Over 20 years have elapsed since I wrote and subsequently published my first book, Explorations. Over 20 years have passed since I was warned that the shelves of Jewish book stores are packed with volumes on the parasha, and every year, as new ones are published, the older ones are quickly forgotten. I am extremely thankful that Explorations is still in demand, has been reprinted a number of times, and has since been translated into a five-volume edition in French. 

Even more gratifying than its longevity is its impact: So many thoughtful readers have reached out to me to express their excitement with the ideas and the Torah insights in Explorations. Over the years, these ideas have been quoted and cited, used as the basis for study of the weekly Torah portion, and served as a guide for teachers and pulpit rabbis.

In the interim, I have had the privilege to write and publish other volumes, including a five-volume series titled Echoes of Eden, which unlike Explorations, included Hebrew source materials and detailed footnotes. My goal for Echoes of Eden was to produce not merely a set of books to be read, but sefarim to be studied. Although I labored to make the ideas accessible to “entry-level” readers, more advanced students found full-text sources on each page, and scholars were able to use the referenced materials for chavruta study or in the classroom. Countless readers, scholars, and laypeople alike, have expressed their appreciation for the access Echoes of Eden provides to the insights and conclusions in those books, as well as to primary sources, especially those that are relatively obscure.  …

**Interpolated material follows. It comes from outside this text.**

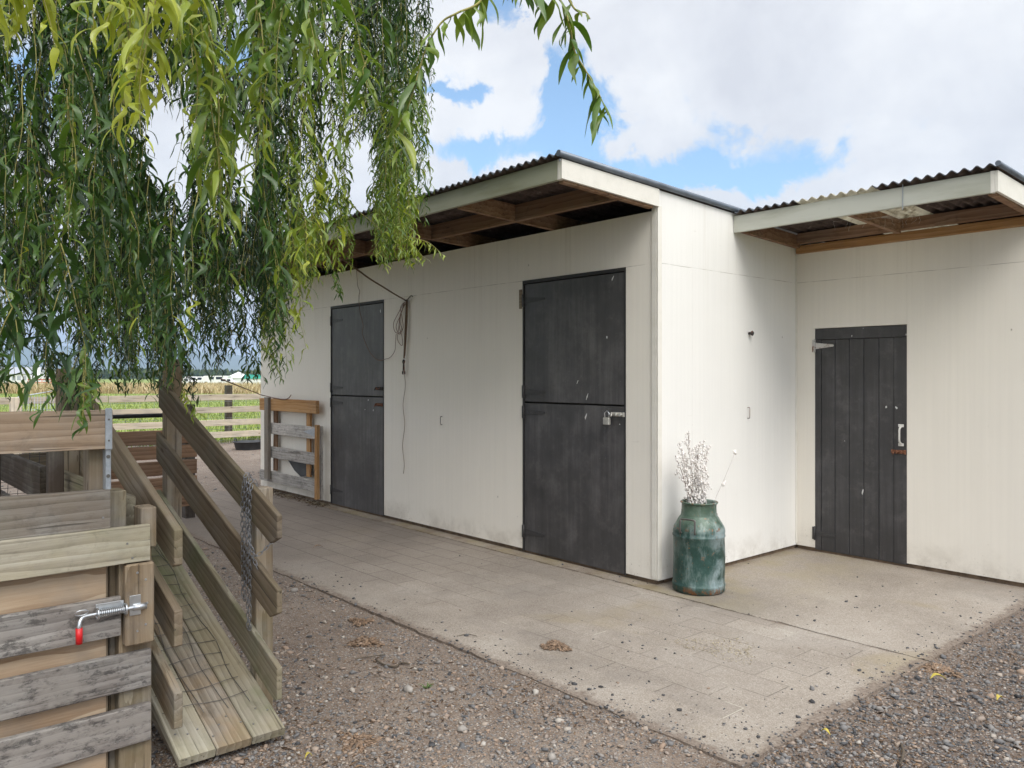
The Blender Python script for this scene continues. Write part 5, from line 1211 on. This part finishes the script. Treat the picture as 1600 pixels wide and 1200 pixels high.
for i, (px, py, s_, lb) in enumerate([(638, 1086, 0.026, 'largest pale rounded stone on the gravel left of the pavers'), (722, 1149, 0.020, 'pale stone near the bottom between ramp and pavers'), (706, 1086, 0.016, 'small pale stone right of the largest one'), (397, 938, 0.02, 'pale stone between the ramp rails and the pavers'), (460, 928, 0.022, 'pale stone beside the chain end at the paver edge'), (862, 1193, 0.02, 'rounded stone at the bottom edge below the pavers')]):
    c = hit(px, py, 2, -0.03); bm = bmesh.new(); blob_bm(bm, (0, 0, 0), s_, i + 3, 0, 2)
    bmesh.ops.scale(bm, vec=(1.2, 0.9, 0.65), verts=bm.verts); bmesh.ops.rotate(bm, matrix=Matrix.Rotation(i * 1.1, 3, 'Z'), verts=bm.verts)
    props(bm_obj('pale_stone', bm, MAT['pale_stone'], None, Matrix.Translation((c.x, c.y, -0.002)), smooth=True), lb, 'stone')
def stick(pts, r_, label, z=-0.010):
    P = [hit(x, y, 2, z) + UP * 0.008 for x, y in pts]; props(tube('stick', catmull(P, 5), r_, MAT['bark'], None, 5), label, 'stick')
stick([(555, 1032), (580, 1028), (602, 1025)], 0.003, 'thin straight twig on the gravel left of the pavers')
stick([(587, 1032), (598, 1040), (618, 1044), (626, 1038), (640, 1040)], 0.005, 'crooked dark stick on the gravel beside a thin twig')
stick([(714, 996), (730, 993), (745, 996)], 0.002, 'fine dark twig lying on the pavers', 0.0)
stick([(1408, 1165), (1412, 1180), (1406, 1198)], 0.006, 'dark crooked stick in the mulch at bottom right')
bm = bmesh.new(); c = hit(667, 1076, 2, -0.012); r = rng(77)
for k in range(22):
    a = r.uniform(0, 6.28); l = r.uniform(0.015, 0.04); d = Vector((math.cos(a), math.sin(a), 0)); b0 = c + d * 0.006
    tube_bm([b0, b0 + d * l * 0.4 + UP * l * 0.6, b0 + d * l + UP * l * 0.7], [0.0018, 0.0014, 0.0004], 4, bm)
props(bm_obj('weed', bm, MAT['weed']), 'tiny green weed tuft growing in the gravel', 'weed')

# ------------------------------------------------------------------ grass, dry grass, far wood
def blades(name, X, Y, Z, H, Wd, tint, mat, seed):
    r = rng(seed); N = len(X); a = r.uniform(0, 2 * np.pi, N); s = np.stack([np.cos(a), np.sin(a), np.zeros(N)], 1); ln = np.stack([r.normal(0, 0.3, N), r.normal(0, 0.3, N), np.ones(N)], 1)
    P = np.stack([X, Y, Z], 1); m = P + ln * (H * 0.55)[:, None]; tp = P + ln * H[:, None] + np.stack([r.normal(0, 0.2, N) * H, r.normal(0, 0.2, N) * H, np.zeros(N)], 1)
    V = np.stack([P - s * Wd[:, None], P + s * Wd[:, None], m + s * (Wd * 0.8)[:, None], m - s * (Wd * 0.8)[:, None], tp], 1).reshape(-1, 3)
    o = np.arange(N)[:, None] * 5; F = np.concatenate([np.concatenate([o, o + 1, o + 2], 1), np.concatenate([o, o + 2, o + 3], 1), np.concatenate([o + 3, o + 2, o + 4], 1)])
    return mesh(name, V, F, mat, attrs={'tint': np.repeat(tint, 5)})
def farpts(n, d0, d1, seed, x0=-60, x1=440):
    r = rng(seed); d = d0 + (d1 - d0) * r.uniform(0, 1, n) ** 1.4; px = r.uniform(x0, x1, n); u = (px - HX) / FPX * d
    return CAM.x + RT.x * u + FW.x * d, CAM.y + RT.y * u + FW.y * d
X, Y = farpts(30000, 17, 75, 41); k = X < -15.3; X, Y = X[k], Y[k]; N = len(X); r = rng(42)
props(blades('paddock_grass', X, Y, np.full(N, -0.1), r.uniform(0.06, 0.16, N), np.full(N, 0.012), r.uniform(0, 1, N), MAT['grass'], 43), 'green grazed grass in the paddock behind the pale fence', 'grass', kind='stuff')
X = r.uniform(-15.6, -14.9, 4000); Y = r.uniform(-20, 8, 4000)
props(blades('fence_line_grass', X, Y, np.full(4000, -0.05), r.uniform(0.08, 0.3, 4000), np.full(4000, 0.008), r.uniform(0, 0.6, 4000), MAT['grass'], 44), 'longer green grass along the foot of the pale fence', 'grass', kind='stuff')
X, Y = farpts(22000, 76, 138, 45, -200, 520); N = len(X)
props(blades('dry_grass', X, Y, np.full(N, -0.1), r.uniform(0.25, 0.95, N), np.full(N, 0.045), r.uniform(0, 1, N), MAT['dry_grass'], 46), 'band of tall dry golden grass across the middle of the field', 'grass', kind='stuff')
# shelter belt
X, Y = farpts(26000, 420, 640, 47, -900, 900); N = len(X)
h = np.array([4.2 + 2.2 * mnoise.noise(Vector((x / 60, y / 60, 0))) + 1.6 * mnoise.noise(Vector((x / 14, y / 14, 3))) for x, y in zip(X, Y)])
Z = r.uniform(0, 1, N) ** 0.7 * h
props(blades('shelter_belt', X, Y, Z - 0.5, np.full(N, 2.0), np.full(N, 0.9), r.uniform(0, 1, N), MAT['belt_leaf'], 48), 'low dark belt of trees along the far edge of the fields below the blue hills', 'trees', kind='stuff')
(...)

Many years ago, a young woman told me that her idea of the study of Torah is a pursuit of revelation. Her comment was so simple yet so profound, for at times those of us who spend many years in yeshiva run the risk of focusing on the ideas and losing sight of the revelation. In all Torah learning one should experience what Rav Soloveitchik described as “feeling the breath of eternity on your face.” I wish to thank that young woman for helping me focus my learning and teaching, for making sure that I never lose sight of the rendezvous with the Divine. I would like to thank her for editing and proofreading my writings, for being my best critic and greatest fan. I would like to thank her for marrying me, for raising our children, for creating a home of Torah and chesed. I would like to thank her for encouraging me to write (even on erev Shabbat when the house could have used an extra hand!) and teach (all over the world — even if it meant long travel and weeks apart), and for sharing with me the excitement of a new idea — at any hour of the day or night. …

No writer can be certain how the fruit of his or her labor will be received, but when Torah is transmitted through the written word, something magical can happen. If the community of Israel is receptive to the work, it enters a corpus which has a life-force of its own. It attains a level of holiness.

A short time after Explorations was first published, I happened to be learning in an unfamiliar Beit Midrash, and I noticed a young man sitting nearby, raptly reading from an open volume; nothing unusual, given the setting — other than the fact that this student was reading Explorations. Although I tried to continue my own learning without being distracted, I couldn’t help but glance his way every now and again, hoping that his facial expressions might tell me if he was enjoying what he was learning, or perhaps not.

What happened next was also not unusual: He finished the chapter he was reading and closed the book. But as he did so, he gave the sefer a gentle kiss. More than any positive assessment by a reviewer or any admiring citation by another author, more than any of the words of praise that have been written or spoken about my work in the years since, it was that gesture, in that fleeting moment, that gave me an overwhelming sense of gratitude. In my own small way, I had written a book that had been included in the Masorah of the Jewish people, and I had been allowed to enter the most holy fraternity.

I have never hoped for any greater accomplishment.